スコットランド独立問題

画像の説明 追い詰められた英首相に冷ややかな目

英北部スコットランドで独立の是非を問う住民投票が18日に迫る中、キャメロン英首相と最大野党、労働党のミリバンド党首らは10日、スコットランドを訪れ、独立に賛成しないよう説得に乗り出した。しかし、現地では独立阻止に向けた異例の与野党“共闘態勢”に、「今さら遅い」と冷ややかな目が向けられている。追い詰められた首相らの説得が奏功するかは微妙で、独立派勝利となれば首相の進退問題に発展するのは確実だ。

「これから先は何が起きてもおかしくない」

スコットランド経済を支える北海油田開発の前線基地である港町アバディーン。ここでは独立反対派が優勢とされたが、反対派の同市議会議員は、約1週間後に迫った住民投票の行方に不安を隠さなかった。

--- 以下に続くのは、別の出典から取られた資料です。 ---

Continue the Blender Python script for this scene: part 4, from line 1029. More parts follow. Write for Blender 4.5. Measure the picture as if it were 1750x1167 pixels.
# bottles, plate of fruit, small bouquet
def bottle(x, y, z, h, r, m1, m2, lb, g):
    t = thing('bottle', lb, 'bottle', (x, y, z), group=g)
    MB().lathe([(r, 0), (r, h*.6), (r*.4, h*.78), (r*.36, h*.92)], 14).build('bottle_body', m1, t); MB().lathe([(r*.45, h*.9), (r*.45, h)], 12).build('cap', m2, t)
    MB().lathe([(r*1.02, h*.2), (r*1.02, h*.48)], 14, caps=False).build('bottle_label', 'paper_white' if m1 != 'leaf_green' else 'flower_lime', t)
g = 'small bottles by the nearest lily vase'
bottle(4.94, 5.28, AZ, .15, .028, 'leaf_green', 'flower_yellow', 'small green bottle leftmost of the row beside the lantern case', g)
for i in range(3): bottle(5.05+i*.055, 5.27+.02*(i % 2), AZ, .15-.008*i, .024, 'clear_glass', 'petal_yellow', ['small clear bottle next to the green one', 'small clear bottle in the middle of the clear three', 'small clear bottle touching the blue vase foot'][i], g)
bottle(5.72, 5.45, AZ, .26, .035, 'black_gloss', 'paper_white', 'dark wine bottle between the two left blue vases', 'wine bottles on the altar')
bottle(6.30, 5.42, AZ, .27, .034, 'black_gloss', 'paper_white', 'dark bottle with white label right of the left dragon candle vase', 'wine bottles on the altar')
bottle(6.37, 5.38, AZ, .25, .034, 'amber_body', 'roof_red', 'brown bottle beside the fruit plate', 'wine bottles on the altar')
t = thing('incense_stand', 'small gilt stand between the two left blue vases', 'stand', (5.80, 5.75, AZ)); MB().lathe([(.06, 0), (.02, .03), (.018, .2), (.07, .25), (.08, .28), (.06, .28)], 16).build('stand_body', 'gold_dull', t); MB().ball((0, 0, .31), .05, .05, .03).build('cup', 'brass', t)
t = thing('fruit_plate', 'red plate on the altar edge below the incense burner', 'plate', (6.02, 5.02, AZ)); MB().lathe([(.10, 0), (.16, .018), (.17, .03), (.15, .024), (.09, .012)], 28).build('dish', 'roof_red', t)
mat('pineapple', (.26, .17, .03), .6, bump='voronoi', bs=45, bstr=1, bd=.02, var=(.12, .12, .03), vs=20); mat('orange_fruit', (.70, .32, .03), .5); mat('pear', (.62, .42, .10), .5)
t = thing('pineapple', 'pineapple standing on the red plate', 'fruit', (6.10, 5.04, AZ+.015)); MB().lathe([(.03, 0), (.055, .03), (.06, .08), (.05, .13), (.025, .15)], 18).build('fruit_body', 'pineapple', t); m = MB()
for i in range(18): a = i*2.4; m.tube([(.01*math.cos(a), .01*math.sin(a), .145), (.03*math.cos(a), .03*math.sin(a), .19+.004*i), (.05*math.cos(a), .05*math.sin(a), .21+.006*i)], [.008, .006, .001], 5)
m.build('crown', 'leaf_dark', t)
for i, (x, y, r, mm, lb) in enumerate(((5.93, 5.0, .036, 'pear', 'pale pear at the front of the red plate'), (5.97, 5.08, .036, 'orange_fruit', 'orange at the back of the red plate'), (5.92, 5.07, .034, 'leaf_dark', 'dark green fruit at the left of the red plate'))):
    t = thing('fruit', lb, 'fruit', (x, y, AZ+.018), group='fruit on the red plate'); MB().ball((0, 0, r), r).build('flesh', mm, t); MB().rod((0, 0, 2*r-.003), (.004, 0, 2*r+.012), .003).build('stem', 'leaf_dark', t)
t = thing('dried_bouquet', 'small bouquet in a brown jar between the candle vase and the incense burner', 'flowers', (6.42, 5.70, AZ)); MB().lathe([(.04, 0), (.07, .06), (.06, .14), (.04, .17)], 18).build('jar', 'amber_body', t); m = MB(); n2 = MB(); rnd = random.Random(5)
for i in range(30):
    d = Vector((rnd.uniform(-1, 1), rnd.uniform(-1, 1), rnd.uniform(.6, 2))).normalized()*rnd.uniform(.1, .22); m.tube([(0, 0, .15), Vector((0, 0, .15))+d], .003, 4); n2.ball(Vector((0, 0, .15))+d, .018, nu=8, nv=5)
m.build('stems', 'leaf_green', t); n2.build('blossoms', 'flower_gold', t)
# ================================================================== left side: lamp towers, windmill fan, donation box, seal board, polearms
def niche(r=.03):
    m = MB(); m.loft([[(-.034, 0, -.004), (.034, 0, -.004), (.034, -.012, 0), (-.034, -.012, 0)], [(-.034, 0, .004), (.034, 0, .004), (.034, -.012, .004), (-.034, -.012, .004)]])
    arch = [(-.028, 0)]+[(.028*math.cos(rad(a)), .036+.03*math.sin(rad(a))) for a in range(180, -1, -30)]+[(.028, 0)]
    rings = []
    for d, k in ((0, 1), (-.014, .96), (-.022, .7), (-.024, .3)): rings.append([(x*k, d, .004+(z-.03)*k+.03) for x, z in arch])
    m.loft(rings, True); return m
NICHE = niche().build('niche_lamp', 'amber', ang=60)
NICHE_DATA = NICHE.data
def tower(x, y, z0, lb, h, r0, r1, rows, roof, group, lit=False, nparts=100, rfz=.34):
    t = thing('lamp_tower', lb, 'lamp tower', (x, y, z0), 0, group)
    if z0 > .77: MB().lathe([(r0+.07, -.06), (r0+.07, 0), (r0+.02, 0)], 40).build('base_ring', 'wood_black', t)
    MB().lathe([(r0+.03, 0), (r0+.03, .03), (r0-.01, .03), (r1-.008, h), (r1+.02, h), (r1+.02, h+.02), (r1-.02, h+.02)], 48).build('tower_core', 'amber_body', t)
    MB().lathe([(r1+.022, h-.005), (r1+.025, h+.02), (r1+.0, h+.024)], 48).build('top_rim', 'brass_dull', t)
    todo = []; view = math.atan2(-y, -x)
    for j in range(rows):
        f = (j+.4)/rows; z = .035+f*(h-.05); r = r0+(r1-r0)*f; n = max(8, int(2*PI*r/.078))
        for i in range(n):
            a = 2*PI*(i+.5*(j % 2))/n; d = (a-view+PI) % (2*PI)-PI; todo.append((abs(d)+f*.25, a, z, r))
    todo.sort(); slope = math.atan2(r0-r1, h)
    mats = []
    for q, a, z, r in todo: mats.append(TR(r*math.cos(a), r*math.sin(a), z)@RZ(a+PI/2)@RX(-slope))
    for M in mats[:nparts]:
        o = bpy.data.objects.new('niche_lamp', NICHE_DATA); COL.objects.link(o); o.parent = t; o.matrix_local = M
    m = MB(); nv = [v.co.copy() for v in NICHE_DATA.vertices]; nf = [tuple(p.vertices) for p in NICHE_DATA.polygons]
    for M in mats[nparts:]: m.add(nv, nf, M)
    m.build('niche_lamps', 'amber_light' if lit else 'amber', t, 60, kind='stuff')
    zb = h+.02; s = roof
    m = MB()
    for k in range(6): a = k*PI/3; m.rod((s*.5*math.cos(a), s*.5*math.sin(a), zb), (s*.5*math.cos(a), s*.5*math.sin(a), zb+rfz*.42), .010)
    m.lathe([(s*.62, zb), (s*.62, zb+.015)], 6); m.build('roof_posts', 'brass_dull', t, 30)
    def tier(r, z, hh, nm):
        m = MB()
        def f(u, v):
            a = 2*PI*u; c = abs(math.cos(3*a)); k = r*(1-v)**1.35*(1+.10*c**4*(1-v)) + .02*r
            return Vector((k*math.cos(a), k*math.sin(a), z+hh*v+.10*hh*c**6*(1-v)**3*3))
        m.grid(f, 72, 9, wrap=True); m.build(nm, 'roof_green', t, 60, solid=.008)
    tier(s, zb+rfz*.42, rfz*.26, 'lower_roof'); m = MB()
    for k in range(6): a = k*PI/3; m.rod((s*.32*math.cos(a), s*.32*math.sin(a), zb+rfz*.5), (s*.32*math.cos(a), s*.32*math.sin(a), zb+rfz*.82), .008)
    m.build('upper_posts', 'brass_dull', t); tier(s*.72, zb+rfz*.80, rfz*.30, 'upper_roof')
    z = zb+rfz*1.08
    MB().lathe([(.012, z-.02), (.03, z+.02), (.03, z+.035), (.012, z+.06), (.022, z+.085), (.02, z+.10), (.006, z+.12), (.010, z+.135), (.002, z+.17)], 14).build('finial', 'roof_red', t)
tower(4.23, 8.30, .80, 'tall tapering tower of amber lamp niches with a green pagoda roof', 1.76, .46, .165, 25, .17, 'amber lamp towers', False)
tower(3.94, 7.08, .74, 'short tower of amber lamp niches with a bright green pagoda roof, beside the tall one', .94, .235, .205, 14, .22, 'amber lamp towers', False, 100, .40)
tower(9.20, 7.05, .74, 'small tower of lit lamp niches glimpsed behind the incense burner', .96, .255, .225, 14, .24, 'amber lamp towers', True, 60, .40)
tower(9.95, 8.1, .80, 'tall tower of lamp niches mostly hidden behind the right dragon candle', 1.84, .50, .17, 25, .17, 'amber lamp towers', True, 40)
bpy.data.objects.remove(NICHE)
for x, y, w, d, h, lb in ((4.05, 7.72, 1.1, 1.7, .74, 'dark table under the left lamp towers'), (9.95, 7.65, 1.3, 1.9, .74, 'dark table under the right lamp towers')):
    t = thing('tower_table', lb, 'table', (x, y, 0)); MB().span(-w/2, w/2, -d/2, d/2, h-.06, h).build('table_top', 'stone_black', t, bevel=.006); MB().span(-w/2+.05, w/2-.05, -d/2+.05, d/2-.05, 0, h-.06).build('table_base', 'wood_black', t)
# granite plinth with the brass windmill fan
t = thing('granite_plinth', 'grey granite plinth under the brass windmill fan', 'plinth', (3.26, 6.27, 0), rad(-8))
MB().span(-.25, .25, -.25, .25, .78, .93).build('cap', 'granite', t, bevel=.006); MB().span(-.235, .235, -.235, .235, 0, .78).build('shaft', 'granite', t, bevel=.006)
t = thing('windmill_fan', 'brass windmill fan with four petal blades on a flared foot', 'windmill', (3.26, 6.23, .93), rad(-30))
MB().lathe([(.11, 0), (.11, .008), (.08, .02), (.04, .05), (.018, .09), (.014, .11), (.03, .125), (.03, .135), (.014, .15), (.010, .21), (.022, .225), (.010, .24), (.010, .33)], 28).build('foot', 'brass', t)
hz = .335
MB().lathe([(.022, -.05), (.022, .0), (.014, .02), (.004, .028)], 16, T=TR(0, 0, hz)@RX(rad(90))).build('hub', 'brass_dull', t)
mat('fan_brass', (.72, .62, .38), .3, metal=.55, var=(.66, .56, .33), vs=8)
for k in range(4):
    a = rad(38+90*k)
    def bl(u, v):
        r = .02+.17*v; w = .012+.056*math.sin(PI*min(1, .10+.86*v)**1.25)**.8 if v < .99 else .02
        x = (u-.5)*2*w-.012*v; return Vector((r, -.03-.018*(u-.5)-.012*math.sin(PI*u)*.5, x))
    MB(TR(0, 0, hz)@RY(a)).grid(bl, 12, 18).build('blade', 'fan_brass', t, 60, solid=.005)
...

9日に発表された最新の世論調査では、独立反対派が39%、賛成派が38%と拮抗(きっこう)した。別の調査では賛成派が反対派を上回る結果も出ており、「独立」が急速に現実味を帯びている。

この市議は、「流れは変わった。首相たちが来ても変えることはできないかもしれない」と語った。一部の富裕層や大企業は投票前に資産を引き揚げているとの情報もあるという。

キャメロン、ミリバンド両氏に加え、保守党と連立与党を組む自由民主党党首のクレッグ副首相もスコットランドに入った。3党の党首は、連合王国の維持で一致しているとして、スコットランドに独立に近い権限を保証する一方で、英国への残留を呼びかけた。

キャメロン氏は英紙への寄稿で「1つの家族を引き裂いてはいけない。死にもの狂いで最後のお願いをする」と強調、投票当日まで全力で残留を訴える考えだ。ロンドンの首相官邸には9日、残留を願いスコットランドの旗が掲げられた。

しかし、独立を目指すスコットランド行政府のサモンド首相は9日、「彼らは完全な混沌の中にある。独立を勝ち取るのは今だ」と気勢を上げた。

住民投票の結果、スコットランドが既に表明通り2016年3月にも独立の運びとなった場合、来年5月の英総選挙にスコットランドが参加できるのかなど、新たな難問も浮上する。英政界では、2年前にスコットランド独立派に譲歩して住民投票の実施を決めたキャメロン氏の責任を問う声が早くも強まっている。